Daesh stand-off continues as fleeing Syrians starve to death

Over 60 civilians died of starvation and malnutrition fleeing the clashes. Both Daesh and YPG have been accused of abducting or holding civilians hostages in Syria.

Daesh members walk in the last besieged neighbourhood in the village of Baghouz, Deir Ezzor province, Syria. February 18, 2019.
Reuters

Daesh members walk in the last besieged neighbourhood in the village of Baghouz, Deir Ezzor province, Syria. February 18, 2019.

Approximately 300 Daesh members, mixed in with hundreds of civilians, are holding ground in a small stretch along the Euphrates river in eastern Syria. The terror group is believed to be holding civilians hostage as it tries to negotiate an exit.

Daesh has been cornered by the US-backed YPG/PYD-dominated SDF militia in a battle for the terror group’s last territory in Syria.

The YPG is the Syrian offshoot of the PKK, which is recognised as a terrorist organisation by Turkey, the US and the EU. In its 30-year terror campaign against the Turkish state more than 40,000 people, including women and children, have been killed.

Some 200 families are trapped in the area held by Daesh, whose fighters are stopping some from fleeing, UN human rights chief Michelle Bachelet said on Tuesday.

"Many of them (also) ...continue to be subjected to intensified air and ground-based strikes by the US-led coalition forces and their SDF allies on the ground," Bachelet said in a statement.

The forces attacking Daesh have an obligation under international law to take all precautions to protect civilians who are mixed in with the foreign fighters, her spokesman Rupert Colville told a briefing on Tuesday.

Backed by the US, the YPG/PYD led-SDF the end is in sight as the group is running out of rations. 

"They try a psychological war.
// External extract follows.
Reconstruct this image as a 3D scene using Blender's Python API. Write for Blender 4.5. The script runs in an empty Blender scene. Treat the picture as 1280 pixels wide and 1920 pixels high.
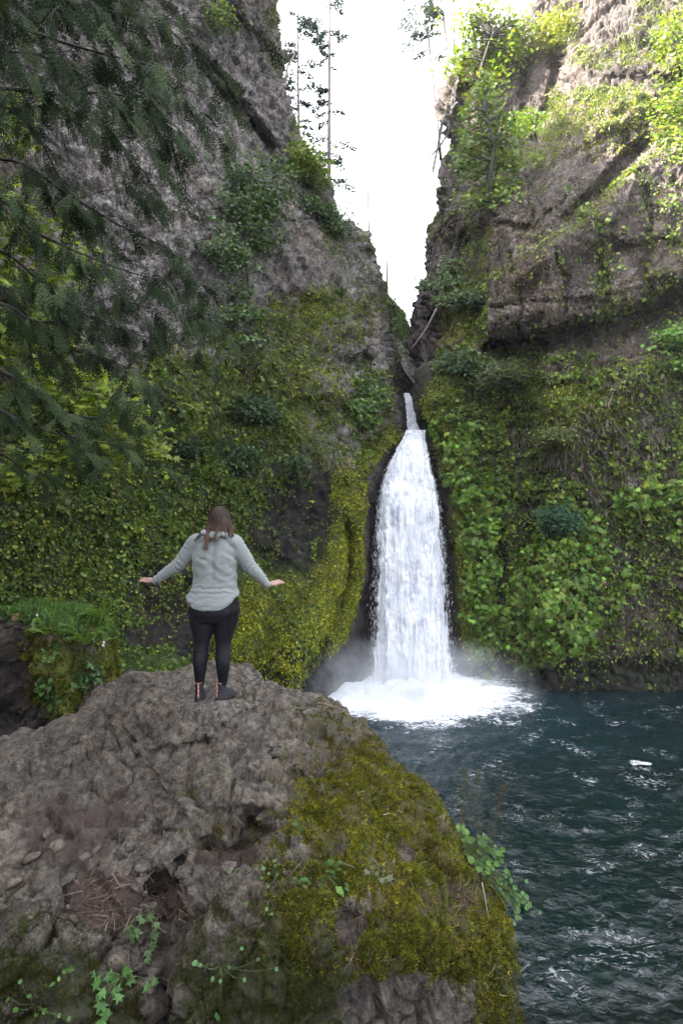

But that is it! The war is over, and we won," said one member of the militia.

The tense stand-off by the village of Baghouz in Deir Ezzor is considered to be the endgame for Daesh, which since 2014 controlled a vast stretch of territory across Syria and Iraq — at one point nearly from Aleppo to Baghdad — and ruled for years, aspiring to create an enduring and expanding so-called "caliphate". 

The 300 militants in the pocket may include high-level figures and are believed to hold hostages.

Quid pro quo

Activists said a truce in place has been extended for five days as of Sunday. A person familiar with ongoing deliberations said Daesh has asked for an exit through a corridor to the opposition-held northwestern province of Idlib and demand to be allowed to leave along with the civilians. 

The person spoke on condition of anonymity because he was not authorised to speak about the talks, which he described as taking place indirectly.

The Britain-based Syrian Observatory for Human Rights, an activist group that monitors the civil war in Syria, said another request by Daesh to be evacuated to neighbouring Iraq was also rejected. 

Daesh released 10 fighters from the US-backed militias it had been holding on Sunday, but it was not clear what, if anything, the terror group would get in return, the Observatory said. 

Since Wednesday, no civilians came out of the pocket. The YPG-led SDF denies any negotiations are taking place.

The militia appears to be aiming to wait Daesh out. "They don't have supplies in the area they are in that would last for a week or more," said one SDF member.

But DeirEzzor 24, an activist collective in eastern Syria, said several trucks loaded with food entered the Daesh-held areas Sunday. 

It also reported the release of the YPG-led militia's fighters, without saying whether there was a quid pro quo.

Starved civilians

At least 62 people have died in recent weeks, mainly from exhaustion and malnutrition, after making their way out of Daesh-held territory, the International Rescue Committee said. Spokesman Paul Donohoe said two-thirds were children under the age of one. 

He said they either died along the way or soon after arriving at a camp for the displaced.

Over 30,000 people who left the last Daesh-held areas have arrived at the al Hol camp in Syria's northern Hassakeh province in the last few weeks, raising the overall population of the camp to almost 42,000.

The US-led coalition with local ground support has been fighting Daesh in the surrounding region since September. 

Forced disappearances

The YPG/PKK has also been accused of taking civilians, in northwestern Syria.

According to the Britain-based Syrian Network for Human Rights (SNHR), the YPG forcibly detained or abducted 107 people, including four women and six children, from Raqqa and Hasakah provinces, since the start of 2019. Most of the people were taken from opposition-held areas and from regions the YPG recently took over from Daesh, the SNHR said in a four-page report.

The YPG also forcibly recruited four child soldiers in December, all under the age of 17.

The international community, meanwhile, has continued to warn of rights abuses being committed by the YPG/PKK, which currently occupies an estimated 28 percent of Syria’s overall territory.